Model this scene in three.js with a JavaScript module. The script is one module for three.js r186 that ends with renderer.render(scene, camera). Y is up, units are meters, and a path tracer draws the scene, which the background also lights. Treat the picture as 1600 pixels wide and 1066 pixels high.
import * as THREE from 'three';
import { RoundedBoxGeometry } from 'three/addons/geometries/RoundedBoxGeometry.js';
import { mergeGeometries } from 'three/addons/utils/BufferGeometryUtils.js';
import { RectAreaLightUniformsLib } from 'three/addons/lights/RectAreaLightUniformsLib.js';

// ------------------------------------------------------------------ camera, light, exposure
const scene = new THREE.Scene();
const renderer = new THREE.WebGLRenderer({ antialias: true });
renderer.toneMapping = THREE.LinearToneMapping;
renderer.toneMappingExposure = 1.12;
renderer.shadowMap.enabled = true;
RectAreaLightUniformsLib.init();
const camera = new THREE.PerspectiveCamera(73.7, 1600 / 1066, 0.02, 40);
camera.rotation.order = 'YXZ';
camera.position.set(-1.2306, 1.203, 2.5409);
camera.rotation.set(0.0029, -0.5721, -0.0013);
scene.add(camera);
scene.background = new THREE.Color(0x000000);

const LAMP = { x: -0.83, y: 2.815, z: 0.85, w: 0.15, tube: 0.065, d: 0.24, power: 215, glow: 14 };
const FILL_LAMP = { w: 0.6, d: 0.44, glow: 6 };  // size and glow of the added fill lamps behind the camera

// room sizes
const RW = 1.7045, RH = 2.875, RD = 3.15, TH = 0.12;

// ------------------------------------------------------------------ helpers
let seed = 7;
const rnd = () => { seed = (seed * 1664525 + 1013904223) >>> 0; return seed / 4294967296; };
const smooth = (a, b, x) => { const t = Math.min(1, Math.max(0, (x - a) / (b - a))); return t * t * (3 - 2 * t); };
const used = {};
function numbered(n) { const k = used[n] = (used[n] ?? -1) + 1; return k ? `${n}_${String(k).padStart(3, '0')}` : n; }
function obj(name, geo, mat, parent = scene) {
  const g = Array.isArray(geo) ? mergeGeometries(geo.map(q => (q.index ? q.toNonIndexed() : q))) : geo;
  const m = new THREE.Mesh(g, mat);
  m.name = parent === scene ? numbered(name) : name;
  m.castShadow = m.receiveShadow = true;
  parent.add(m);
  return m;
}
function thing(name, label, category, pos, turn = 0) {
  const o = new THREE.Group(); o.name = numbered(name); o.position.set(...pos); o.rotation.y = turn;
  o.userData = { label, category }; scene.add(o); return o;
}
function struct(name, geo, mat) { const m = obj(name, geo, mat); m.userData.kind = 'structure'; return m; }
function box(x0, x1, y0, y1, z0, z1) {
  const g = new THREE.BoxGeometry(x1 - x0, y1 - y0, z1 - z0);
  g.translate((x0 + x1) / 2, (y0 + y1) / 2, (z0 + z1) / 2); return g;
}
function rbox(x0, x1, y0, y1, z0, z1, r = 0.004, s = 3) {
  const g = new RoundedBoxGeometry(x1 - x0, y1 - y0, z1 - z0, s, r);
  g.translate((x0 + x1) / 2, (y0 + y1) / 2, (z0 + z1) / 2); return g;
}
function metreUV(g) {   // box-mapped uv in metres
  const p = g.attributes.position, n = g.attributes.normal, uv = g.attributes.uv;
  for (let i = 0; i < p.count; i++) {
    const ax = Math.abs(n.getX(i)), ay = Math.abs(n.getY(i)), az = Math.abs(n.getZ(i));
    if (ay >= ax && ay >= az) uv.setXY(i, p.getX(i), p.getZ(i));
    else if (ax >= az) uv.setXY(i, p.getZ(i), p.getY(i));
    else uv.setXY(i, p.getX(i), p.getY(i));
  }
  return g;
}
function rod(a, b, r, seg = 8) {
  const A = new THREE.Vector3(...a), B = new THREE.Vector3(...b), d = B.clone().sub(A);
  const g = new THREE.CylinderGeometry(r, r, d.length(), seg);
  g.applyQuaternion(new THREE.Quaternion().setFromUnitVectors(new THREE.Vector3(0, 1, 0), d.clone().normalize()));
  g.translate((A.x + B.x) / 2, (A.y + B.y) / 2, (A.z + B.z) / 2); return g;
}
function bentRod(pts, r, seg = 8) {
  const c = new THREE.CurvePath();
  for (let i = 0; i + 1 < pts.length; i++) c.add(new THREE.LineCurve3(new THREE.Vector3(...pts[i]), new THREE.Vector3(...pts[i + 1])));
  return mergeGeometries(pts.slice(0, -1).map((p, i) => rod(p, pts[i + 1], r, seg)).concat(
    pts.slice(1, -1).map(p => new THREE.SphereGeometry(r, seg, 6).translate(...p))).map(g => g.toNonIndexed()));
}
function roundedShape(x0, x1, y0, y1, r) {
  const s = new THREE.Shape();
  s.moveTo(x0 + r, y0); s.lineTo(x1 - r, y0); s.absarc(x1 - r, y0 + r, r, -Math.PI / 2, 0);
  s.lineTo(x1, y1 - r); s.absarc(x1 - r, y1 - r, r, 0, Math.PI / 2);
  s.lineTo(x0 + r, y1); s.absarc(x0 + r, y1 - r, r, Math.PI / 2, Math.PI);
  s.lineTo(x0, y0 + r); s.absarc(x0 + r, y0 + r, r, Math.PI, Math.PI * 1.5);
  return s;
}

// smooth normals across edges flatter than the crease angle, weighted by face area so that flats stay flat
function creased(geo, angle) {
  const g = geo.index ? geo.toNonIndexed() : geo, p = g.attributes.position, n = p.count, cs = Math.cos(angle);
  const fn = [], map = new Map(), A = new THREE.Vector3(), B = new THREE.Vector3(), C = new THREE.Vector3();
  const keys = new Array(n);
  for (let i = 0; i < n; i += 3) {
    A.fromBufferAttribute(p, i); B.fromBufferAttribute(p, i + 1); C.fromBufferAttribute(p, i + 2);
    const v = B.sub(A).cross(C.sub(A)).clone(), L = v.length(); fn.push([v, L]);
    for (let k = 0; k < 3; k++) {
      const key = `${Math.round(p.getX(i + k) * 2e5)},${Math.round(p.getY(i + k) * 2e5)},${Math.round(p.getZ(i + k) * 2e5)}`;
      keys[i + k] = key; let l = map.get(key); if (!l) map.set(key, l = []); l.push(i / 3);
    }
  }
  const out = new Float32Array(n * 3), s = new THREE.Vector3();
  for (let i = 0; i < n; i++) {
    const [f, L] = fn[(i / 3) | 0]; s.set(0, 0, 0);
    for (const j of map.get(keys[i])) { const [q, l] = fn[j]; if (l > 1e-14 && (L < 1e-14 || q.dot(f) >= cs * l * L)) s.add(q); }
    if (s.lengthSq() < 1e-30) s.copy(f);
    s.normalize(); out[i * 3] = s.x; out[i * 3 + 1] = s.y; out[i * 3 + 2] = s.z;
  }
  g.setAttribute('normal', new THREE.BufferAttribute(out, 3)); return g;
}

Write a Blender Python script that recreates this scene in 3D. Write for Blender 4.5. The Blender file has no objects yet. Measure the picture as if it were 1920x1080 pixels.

(What you should do) Write the entries again, exactly as they stand.

(Result of this exercise)
Model this scene in three.js with a JavaScript module. The script is one module for three.js r186 that ends with renderer.render(scene, camera). Y is up, units are meters, and a path tracer draws the scene, which the background also lights. Treat the picture as 1600 pixels wide and 1066 pixels high.
import * as THREE from 'three';
import { RoundedBoxGeometry } from 'three/addons/geometries/RoundedBoxGeometry.js';
import { mergeGeometries } from 'three/addons/utils/BufferGeometryUtils.js';
import { RectAreaLightUniformsLib } from 'three/addons/lights/RectAreaLightUniformsLib.js';

// ------------------------------------------------------------------ camera, light, exposure
const scene = new THREE.Scene();
const renderer = new THREE.WebGLRenderer({ antialias: true });
renderer.toneMapping = THREE.LinearToneMapping;
renderer.toneMappingExposure = 1.12;
renderer.shadowMap.enabled = true;
RectAreaLightUniformsLib.init();
const camera = new THREE.PerspectiveCamera(73.7, 1600 / 1066, 0.02, 40);
camera.rotation.order = 'YXZ';
camera.position.set(-1.2306, 1.203, 2.5409);
camera.rotation.set(0.0029, -0.5721, -0.0013);
scene.add(camera);
scene.background = new THREE.Color(0x000000);

const LAMP = { x: -0.83, y: 2.815, z: 0.85, w: 0.15, tube: 0.065, d: 0.24, power: 215, glow: 14 };
const FILL_LAMP = { w: 0.6, d: 0.44, glow: 6 };  // size and glow of the added fill lamps behind the camera

// room sizes
const RW = 1.7045, RH = 2.875, RD = 3.15, TH = 0.12;

// ------------------------------------------------------------------ helpers
let seed = 7;
const rnd = () => { seed = (seed * 1664525 + 1013904223) >>> 0; return seed / 4294967296; };
const smooth = (a, b, x) => { const t = Math.min(1, Math.max(0, (x - a) / (b - a))); return t * t * (3 - 2 * t); };
const used = {};
function numbered(n) { const k = used[n] = (used[n] ?? -1) + 1; return k ? `${n}_${String(k).padStart(3, '0')}` : n; }
function obj(name, geo, mat, parent = scene) {
  const g = Array.isArray(geo) ? mergeGeometries(geo.map(q => (q.index ? q.toNonIndexed() : q))) : geo;
  const m = new THREE.Mesh(g, mat);
  m.name = parent === scene ? numbered(name) : name;
  m.castShadow = m.receiveShadow = true;
  parent.add(m);
  return m;
}
function thing(name, label, category, pos, turn = 0) {
  const o = new THREE.Group(); o.name = numbered(name); o.position.set(...pos); o.rotation.y = turn;
  o.userData = { label, category }; scene.add(o); return o;
}
function struct(name, geo, mat) { const m = obj(name, geo, mat); m.userData.kind = 'structure'; return m; }
function box(x0, x1, y0, y1, z0, z1) {
  const g = new THREE.BoxGeometry(x1 - x0, y1 - y0, z1 - z0);
  g.translate((x0 + x1) / 2, (y0 + y1) / 2, (z0 + z1) / 2); return g;
}
function rbox(x0, x1, y0, y1, z0, z1, r = 0.004, s = 3) {
  const g = new RoundedBoxGeometry(x1 - x0, y1 - y0, z1 - z0, s, r);
  g.translate((x0 + x1) / 2, (y0 + y1) / 2, (z0 + z1) / 2); return g;
}
function metreUV(g) {   // box-mapped uv in metres
  const p = g.attributes.position, n = g.attributes.normal, uv = g.attributes.uv;
  for (let i = 0; i < p.count; i++) {
    const ax = Math.abs(n.getX(i)), ay = Math.abs(n.getY(i)), az = Math.abs(n.getZ(i));
    if (ay >= ax && ay >= az) uv.setXY(i, p.getX(i), p.getZ(i));
    else if (ax >= az) uv.setXY(i, p.getZ(i), p.getY(i));
    else uv.setXY(i, p.getX(i), p.getY(i));
  }
  return g;
}
function rod(a, b, r, seg = 8) {
  const A = new THREE.Vector3(...a), B = new THREE.Vector3(...b), d = B.clone().sub(A);
  const g = new THREE.CylinderGeometry(r, r, d.length(), seg);
  g.applyQuaternion(new THREE.Quaternion().setFromUnitVectors(new THREE.Vector3(0, 1, 0), d.clone().normalize()));
  g.translate((A.x + B.x) / 2, (A.y + B.y) / 2, (A.z + B.z) / 2); return g;
}
function bentRod(pts, r, seg = 8) {
  const c = new THREE.CurvePath();
  for (let i = 0; i + 1 < pts.length; i++) c.add(new THREE.LineCurve3(new THREE.Vector3(...pts[i]), new THREE.Vector3(...pts[i + 1])));
  return mergeGeometries(pts.slice(0, -1).map((p, i) => rod(p, pts[i + 1], r, seg)).concat(
    pts.slice(1, -1).map(p => new THREE.SphereGeometry(r, seg, 6).translate(...p))).map(g => g.toNonIndexed()));
}
function roundedShape(x0, x1, y0, y1, r) {
  const s = new THREE.Shape();
  s.moveTo(x0 + r, y0); s.lineTo(x1 - r, y0); s.absarc(x1 - r, y0 + r, r, -Math.PI / 2, 0);
  s.lineTo(x1, y1 - r); s.absarc(x1 - r, y1 - r, r, 0, Math.PI / 2);
  s.lineTo(x0 + r, y1); s.absarc(x0 + r, y1 - r, r, Math.PI / 2, Math.PI);
  s.lineTo(x0, y0 + r); s.absarc(x0 + r, y0 + r, r, Math.PI, Math.PI * 1.5);
  return s;
}

// smooth normals across edges flatter than the crease angle, weighted by face area so that flats stay flat
function creased(geo, angle) {
  const g = geo.index ? geo.toNonIndexed() : geo, p = g.attributes.position, n = p.count, cs = Math.cos(angle);
  const fn = [], map = new Map(), A = new THREE.Vector3(), B = new THREE.Vector3(), C = new THREE.Vector3();
  const keys = new Array(n);
  for (let i = 0; i < n; i += 3) {
    A.fromBufferAttribute(p, i); B.fromBufferAttribute(p, i + 1); C.fromBufferAttribute(p, i + 2);
    const v = B.sub(A).cross(C.sub(A)).clone(), L = v.length(); fn.push([v, L]);
    for (let k = 0; k < 3; k++) {
      const key = `${Math.round(p.getX(i + k) * 2e5)},${Math.round(p.getY(i + k) * 2e5)},${Math.round(p.getZ(i + k) * 2e5)}`;
      keys[i + k] = key; let l = map.get(key); if (!l) map.set(key, l = []); l.push(i / 3);
    }
  }
  const out = new Float32Array(n * 3), s = new THREE.Vector3();
  for (let i = 0; i < n; i++) {
    const [f, L] = fn[(i / 3) | 0]; s.set(0, 0, 0);
    for (const j of map.get(keys[i])) { const [q, l] = fn[j]; if (l > 1e-14 && (L < 1e-14 || q.dot(f) >= cs * l * L)) s.add(q); }
    if (s.lengthSq() < 1e-30) s.copy(f);
    s.normalize(); out[i * 3] = s.x; out[i * 3 + 1] = s.y; out[i * 3 + 2] = s.z;
  }
  g.setAttribute('normal', new THREE.BufferAttribute(out, 3)); return g;
}

Write a Blender Python script that recreates this scene in 3D. Write for Blender 4.5. The Blender file has no objects yet. Measure the picture as if it were 1920x1080 pixels.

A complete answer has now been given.